Problem to work on:
List, from the lines below, each one with "this" in it.
Start of Input material
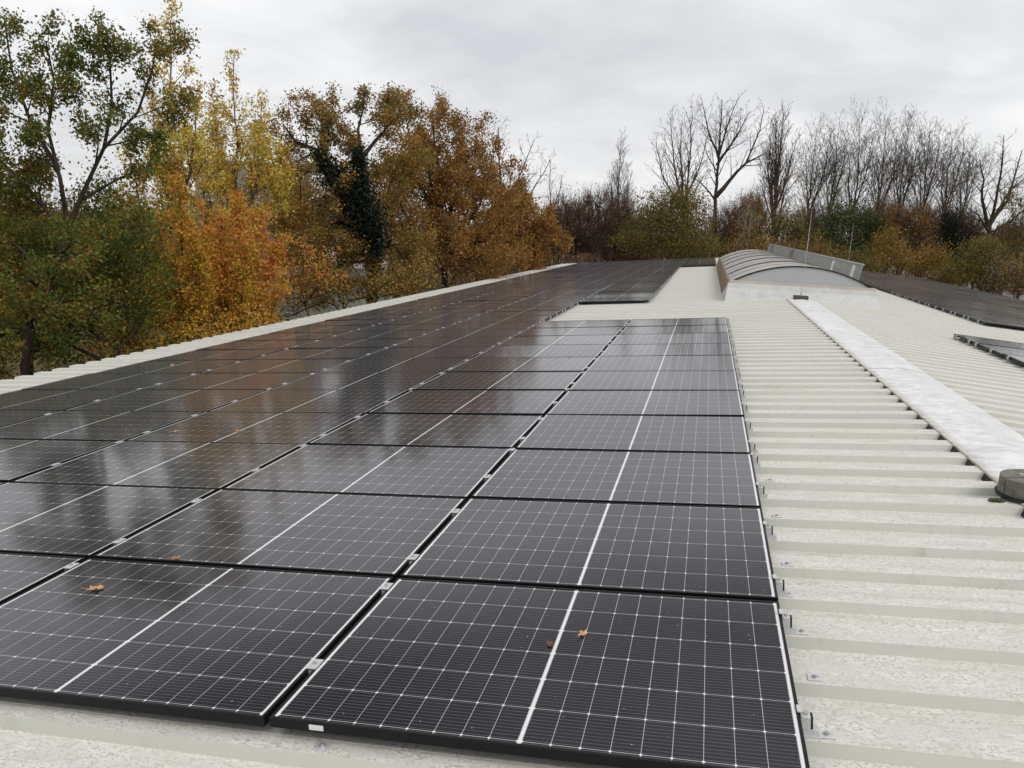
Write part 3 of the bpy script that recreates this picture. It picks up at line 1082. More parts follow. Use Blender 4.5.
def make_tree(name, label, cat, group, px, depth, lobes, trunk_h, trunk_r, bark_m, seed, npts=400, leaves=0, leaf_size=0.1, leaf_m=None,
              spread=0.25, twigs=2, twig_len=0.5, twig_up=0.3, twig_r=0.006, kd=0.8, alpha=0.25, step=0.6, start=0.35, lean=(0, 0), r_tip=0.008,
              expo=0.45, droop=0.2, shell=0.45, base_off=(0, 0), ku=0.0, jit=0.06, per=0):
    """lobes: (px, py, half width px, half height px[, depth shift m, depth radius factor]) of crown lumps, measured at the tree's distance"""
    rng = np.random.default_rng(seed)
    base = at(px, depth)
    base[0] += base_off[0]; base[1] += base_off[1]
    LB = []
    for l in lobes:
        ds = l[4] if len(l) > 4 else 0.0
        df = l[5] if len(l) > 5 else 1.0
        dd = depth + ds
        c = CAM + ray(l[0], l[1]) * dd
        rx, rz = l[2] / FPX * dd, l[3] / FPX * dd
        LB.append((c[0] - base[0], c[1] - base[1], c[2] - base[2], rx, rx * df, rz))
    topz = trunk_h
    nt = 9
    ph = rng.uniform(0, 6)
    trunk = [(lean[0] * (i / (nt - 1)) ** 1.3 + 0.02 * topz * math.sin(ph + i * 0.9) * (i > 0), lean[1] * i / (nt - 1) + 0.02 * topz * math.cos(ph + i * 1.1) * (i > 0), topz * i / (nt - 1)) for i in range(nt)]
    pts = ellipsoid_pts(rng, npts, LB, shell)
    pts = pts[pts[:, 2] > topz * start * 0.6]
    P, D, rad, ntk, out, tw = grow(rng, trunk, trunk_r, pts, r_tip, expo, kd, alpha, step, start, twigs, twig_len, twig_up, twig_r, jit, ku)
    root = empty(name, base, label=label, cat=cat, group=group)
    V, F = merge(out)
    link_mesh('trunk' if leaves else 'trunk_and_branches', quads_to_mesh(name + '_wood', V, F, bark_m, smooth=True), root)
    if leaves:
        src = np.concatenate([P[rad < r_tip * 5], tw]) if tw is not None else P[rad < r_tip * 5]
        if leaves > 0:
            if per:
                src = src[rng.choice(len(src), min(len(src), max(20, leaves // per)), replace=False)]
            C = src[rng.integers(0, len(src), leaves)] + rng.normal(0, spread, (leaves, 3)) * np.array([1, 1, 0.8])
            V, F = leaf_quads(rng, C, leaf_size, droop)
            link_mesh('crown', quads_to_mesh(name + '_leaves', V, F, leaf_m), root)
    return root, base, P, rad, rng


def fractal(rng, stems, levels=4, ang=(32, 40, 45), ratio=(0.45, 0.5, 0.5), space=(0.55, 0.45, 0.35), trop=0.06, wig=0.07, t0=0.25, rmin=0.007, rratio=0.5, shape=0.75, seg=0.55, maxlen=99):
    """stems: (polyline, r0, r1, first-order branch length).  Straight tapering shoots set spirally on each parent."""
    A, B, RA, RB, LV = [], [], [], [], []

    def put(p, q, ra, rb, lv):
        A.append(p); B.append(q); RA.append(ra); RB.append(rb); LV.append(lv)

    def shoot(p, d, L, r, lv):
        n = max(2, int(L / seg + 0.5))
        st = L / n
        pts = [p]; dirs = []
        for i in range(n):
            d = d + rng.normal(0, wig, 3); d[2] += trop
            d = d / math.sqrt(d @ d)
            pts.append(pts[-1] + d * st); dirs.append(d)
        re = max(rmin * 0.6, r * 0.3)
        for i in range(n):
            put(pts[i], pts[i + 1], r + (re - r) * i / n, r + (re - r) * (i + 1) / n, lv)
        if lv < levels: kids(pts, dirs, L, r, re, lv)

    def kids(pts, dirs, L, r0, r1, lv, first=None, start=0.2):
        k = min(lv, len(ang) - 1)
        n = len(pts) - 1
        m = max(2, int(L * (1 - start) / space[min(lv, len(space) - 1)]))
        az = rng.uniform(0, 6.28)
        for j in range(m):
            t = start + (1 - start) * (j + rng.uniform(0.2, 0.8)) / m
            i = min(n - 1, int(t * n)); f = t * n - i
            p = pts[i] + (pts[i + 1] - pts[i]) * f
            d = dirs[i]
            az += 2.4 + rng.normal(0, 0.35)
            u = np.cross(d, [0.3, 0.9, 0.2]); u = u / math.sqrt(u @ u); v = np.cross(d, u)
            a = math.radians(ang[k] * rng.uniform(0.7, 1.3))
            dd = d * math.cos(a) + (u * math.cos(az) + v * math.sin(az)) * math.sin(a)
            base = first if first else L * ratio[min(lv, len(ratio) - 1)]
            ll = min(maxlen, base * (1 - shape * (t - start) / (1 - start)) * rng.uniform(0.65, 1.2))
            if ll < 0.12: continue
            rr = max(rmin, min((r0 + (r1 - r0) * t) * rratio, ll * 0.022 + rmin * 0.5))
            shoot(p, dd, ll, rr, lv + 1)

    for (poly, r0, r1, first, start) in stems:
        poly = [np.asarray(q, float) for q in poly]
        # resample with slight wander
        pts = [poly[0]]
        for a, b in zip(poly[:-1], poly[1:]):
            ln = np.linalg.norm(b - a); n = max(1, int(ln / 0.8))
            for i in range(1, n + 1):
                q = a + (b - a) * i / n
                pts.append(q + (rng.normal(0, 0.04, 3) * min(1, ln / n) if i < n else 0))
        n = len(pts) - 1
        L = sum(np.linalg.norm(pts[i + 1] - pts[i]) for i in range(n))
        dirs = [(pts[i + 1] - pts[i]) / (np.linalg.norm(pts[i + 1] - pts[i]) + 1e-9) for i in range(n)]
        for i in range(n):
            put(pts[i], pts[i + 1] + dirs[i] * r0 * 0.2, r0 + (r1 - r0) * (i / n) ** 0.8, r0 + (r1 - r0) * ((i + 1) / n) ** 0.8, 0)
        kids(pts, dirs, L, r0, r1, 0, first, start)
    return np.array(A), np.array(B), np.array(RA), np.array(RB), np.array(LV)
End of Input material
Start of Input material
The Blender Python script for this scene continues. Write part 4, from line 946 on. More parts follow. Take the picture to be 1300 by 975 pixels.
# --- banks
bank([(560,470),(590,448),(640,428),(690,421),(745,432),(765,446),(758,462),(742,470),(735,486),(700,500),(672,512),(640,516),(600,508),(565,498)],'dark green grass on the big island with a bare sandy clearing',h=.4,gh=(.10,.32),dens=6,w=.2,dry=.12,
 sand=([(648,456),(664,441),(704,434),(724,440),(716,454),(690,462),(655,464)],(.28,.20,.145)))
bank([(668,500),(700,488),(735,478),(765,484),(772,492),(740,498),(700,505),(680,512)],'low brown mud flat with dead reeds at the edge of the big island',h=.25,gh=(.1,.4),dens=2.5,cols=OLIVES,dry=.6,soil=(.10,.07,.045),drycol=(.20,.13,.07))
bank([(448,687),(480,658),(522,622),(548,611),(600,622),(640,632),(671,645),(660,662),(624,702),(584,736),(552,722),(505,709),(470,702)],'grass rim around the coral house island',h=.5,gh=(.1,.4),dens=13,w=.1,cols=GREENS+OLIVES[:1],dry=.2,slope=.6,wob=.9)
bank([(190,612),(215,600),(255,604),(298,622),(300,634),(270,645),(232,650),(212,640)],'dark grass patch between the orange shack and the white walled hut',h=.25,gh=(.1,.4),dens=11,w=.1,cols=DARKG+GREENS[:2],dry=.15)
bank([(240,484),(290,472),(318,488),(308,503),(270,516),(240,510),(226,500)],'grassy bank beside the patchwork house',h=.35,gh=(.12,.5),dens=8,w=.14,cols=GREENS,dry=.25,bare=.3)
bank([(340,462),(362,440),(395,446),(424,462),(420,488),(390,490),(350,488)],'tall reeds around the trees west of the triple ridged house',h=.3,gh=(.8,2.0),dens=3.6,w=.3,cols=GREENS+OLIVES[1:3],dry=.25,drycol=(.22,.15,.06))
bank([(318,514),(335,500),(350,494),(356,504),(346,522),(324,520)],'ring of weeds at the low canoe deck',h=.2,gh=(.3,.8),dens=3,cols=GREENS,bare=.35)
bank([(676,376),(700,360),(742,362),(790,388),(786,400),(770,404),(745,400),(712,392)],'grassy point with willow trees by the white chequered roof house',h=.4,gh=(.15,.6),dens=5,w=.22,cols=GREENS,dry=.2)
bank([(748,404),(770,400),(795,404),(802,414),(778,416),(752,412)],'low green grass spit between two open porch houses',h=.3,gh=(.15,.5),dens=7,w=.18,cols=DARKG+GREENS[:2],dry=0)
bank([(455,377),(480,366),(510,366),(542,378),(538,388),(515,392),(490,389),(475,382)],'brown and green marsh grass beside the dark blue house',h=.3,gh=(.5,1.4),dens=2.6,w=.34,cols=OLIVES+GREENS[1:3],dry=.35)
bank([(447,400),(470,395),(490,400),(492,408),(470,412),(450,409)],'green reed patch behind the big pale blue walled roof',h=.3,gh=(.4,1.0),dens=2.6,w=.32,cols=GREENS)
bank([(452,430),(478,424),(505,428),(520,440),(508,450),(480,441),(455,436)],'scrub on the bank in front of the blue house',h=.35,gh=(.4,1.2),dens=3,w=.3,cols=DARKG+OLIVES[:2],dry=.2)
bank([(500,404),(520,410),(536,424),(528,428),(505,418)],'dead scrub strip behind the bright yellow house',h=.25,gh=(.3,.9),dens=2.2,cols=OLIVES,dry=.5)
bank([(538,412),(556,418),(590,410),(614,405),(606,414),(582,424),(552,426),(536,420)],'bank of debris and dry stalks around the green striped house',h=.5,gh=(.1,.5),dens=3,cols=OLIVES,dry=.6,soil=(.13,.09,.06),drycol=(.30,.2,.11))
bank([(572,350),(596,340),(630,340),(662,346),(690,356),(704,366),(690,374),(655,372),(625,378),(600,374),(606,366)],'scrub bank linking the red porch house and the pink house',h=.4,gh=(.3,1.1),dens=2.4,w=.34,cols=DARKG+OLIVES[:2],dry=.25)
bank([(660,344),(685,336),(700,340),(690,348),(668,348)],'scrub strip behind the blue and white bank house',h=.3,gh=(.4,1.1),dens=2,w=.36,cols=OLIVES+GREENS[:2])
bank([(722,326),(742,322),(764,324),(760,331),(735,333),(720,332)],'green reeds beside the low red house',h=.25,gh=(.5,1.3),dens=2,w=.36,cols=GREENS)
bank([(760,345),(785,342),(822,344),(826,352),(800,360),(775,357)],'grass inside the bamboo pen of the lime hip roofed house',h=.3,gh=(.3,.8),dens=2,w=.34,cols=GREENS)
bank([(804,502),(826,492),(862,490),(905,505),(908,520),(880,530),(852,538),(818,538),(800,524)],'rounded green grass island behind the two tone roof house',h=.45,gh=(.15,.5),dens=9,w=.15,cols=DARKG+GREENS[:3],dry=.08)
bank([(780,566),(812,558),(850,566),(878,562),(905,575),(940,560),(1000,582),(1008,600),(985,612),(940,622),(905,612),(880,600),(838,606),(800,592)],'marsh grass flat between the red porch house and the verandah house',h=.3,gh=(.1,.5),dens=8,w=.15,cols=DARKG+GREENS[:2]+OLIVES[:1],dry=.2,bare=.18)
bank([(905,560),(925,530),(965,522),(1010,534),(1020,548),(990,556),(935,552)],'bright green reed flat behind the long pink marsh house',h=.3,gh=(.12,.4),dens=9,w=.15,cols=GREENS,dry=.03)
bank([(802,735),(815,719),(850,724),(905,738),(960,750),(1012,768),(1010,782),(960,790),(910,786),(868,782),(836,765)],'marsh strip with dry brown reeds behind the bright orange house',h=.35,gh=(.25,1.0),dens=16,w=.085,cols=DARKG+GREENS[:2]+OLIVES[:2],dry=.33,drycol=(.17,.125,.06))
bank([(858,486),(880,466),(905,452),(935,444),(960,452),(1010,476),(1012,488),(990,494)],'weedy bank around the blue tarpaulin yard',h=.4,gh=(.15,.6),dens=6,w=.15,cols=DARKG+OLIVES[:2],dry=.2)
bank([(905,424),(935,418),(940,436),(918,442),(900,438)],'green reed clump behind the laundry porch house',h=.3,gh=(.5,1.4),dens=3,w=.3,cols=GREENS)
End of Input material
Start of Input material
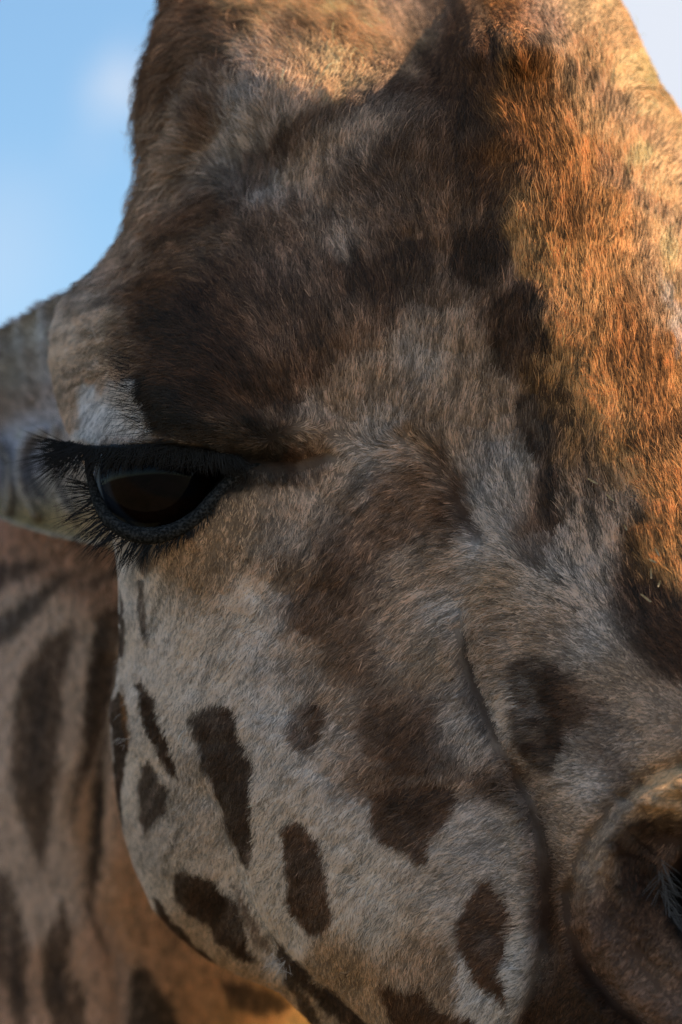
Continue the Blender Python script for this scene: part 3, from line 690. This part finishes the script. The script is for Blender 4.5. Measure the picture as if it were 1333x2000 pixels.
End of Input material
Response to the exercise:
Write part 3 of the bpy script that recreates this picture. It picks up at line 1082. More parts follow. Use Blender 4.5.
The Blender Python script for this scene continues. Write part 4, from line 946 on. More parts follow. Take the picture to be 1300 by 975 pixels.
Continue the Blender Python script for this scene: part 3, from line 690. This part finishes the script. The script is for Blender 4.5. Measure the picture as if it were 1333x2000 pixels.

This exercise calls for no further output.